WHAT THE TASK ASKS:
Write out each line word for word. Drop pictures.

DATA LINES:
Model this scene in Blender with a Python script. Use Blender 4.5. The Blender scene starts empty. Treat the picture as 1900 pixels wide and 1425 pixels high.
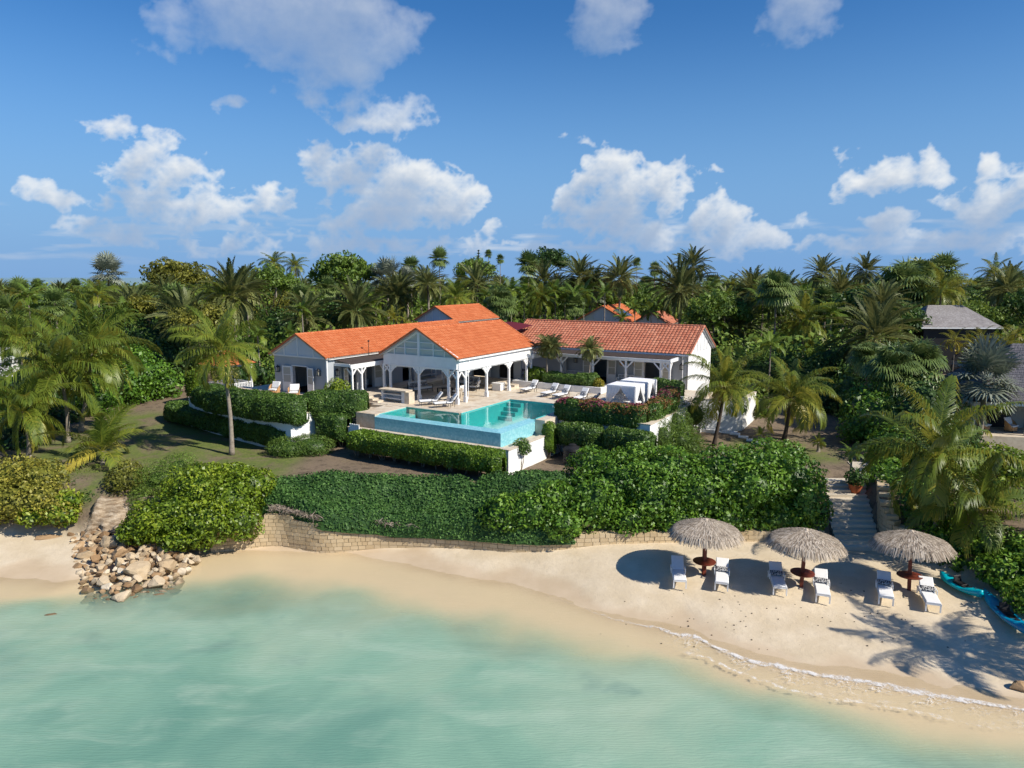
import bpy, bmesh, math, random
import numpy as np
from mathutils import Vector, Matrix, noise
SC=bpy.context.scene; COL=SC.collection
# ---------------------------------------------------------------- camera
FPX=1319.; CZ=16.; PIT=math.radians(8.64); SP,CP=math.sin(PIT),math.cos(PIT)
cam=bpy.data.cameras.new('camera'); co=bpy.data.objects.new('camera',cam); COL.objects.link(co)
cam.sensor_width=36; cam.lens=36*FPX/1900; cam.clip_start=.2; cam.clip_end=20000
co.location=(0,0,CZ); co.rotation_euler=(math.radians(90)-PIT,0,0); SC.camera=co
# ---------------------------------------------------------------- light
SUNEL=math.radians(40); SX,SY=.88,-.475
sd=Vector((SX,SY,0)).normalized()*math.cos(SUNEL)+Vector((0,0,math.sin(SUNEL)))
sl=bpy.data.lights.new('sun','SUN'); sl.energy=4.9; sl.angle=math.radians(.5); sl.color=(1,.93,.82)
so=bpy.data.objects.new('sun',sl); COL.objects.link(so); so.rotation_euler=sd.to_track_quat('Z','Y').to_euler(); so.location=(60,-40,80)
SC.view_settings.view_transform='Standard'; SC.view_settings.look='None'; SC.view_settings.exposure=.3; SC.view_settings.gamma=1
SC.render.engine='CYCLES'
SC.cycles.max_bounces=7; SC.cycles.transparent_max_bounces=10; SC.cycles.caustics_reflective=False; SC.cycles.caustics_refractive=False
def ray(u,v):
    a=(u-950)/FPX;b=(v-712.5)/FPX
    return (a,CP-b*SP,-(SP+b*CP))
def P(u,v,z):
    d=ray(u,v);t=(z-CZ)/d[2];return (d[0]*t,d[1]*t,z)
def PY(u,v,Y):
    d=ray(u,v);t=Y/d[1];return (d[0]*t,Y,CZ+d[2]*t)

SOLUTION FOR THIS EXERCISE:
Model this scene in Blender with a Python script. Use Blender 4.5. The Blender scene starts empty. Treat the picture as 1900 pixels wide and 1425 pixels high.
import bpy, bmesh, math, random
import numpy as np
from mathutils import Vector, Matrix, noise
SC=bpy.context.scene; COL=SC.collection
# ---------------------------------------------------------------- camera
FPX=1319.; CZ=16.; PIT=math.radians(8.64); SP,CP=math.sin(PIT),math.cos(PIT)
cam=bpy.data.cameras.new('camera'); co=bpy.data.objects.new('camera',cam); COL.objects.link(co)
cam.sensor_width=36; cam.lens=36*FPX/1900; cam.clip_start=.2; cam.clip_end=20000
co.location=(0,0,CZ); co.rotation_euler=(math.radians(90)-PIT,0,0); SC.camera=co
# ---------------------------------------------------------------- light
SUNEL=math.radians(40); SX,SY=.88,-.475
sd=Vector((SX,SY,0)).normalized()*math.cos(SUNEL)+Vector((0,0,math.sin(SUNEL)))
sl=bpy.data.lights.new('sun','SUN'); sl.energy=4.9; sl.angle=math.radians(.5); sl.color=(1,.93,.82)
so=bpy.data.objects.new('sun',sl); COL.objects.link(so); so.rotation_euler=sd.to_track_quat('Z','Y').to_euler(); so.location=(60,-40,80)
SC.view_settings.view_transform='Standard'; SC.view_settings.look='None'; SC.view_settings.exposure=.3; SC.view_settings.gamma=1
SC.render.engine='CYCLES'
SC.cycles.max_bounces=7; SC.cycles.transparent_max_bounces=10; SC.cycles.caustics_reflective=False; SC.cycles.caustics_refractive=False
def ray(u,v):
    a=(u-950)/FPX;b=(v-712.5)/FPX
    return (a,CP-b*SP,-(SP+b*CP))
def P(u,v,z):
    d=ray(u,v);t=(z-CZ)/d[2];return (d[0]*t,d[1]*t,z)
def PY(u,v,Y):
    d=ray(u,v);t=Y/d[1];return (d[0]*t,Y,CZ+d[2]*t)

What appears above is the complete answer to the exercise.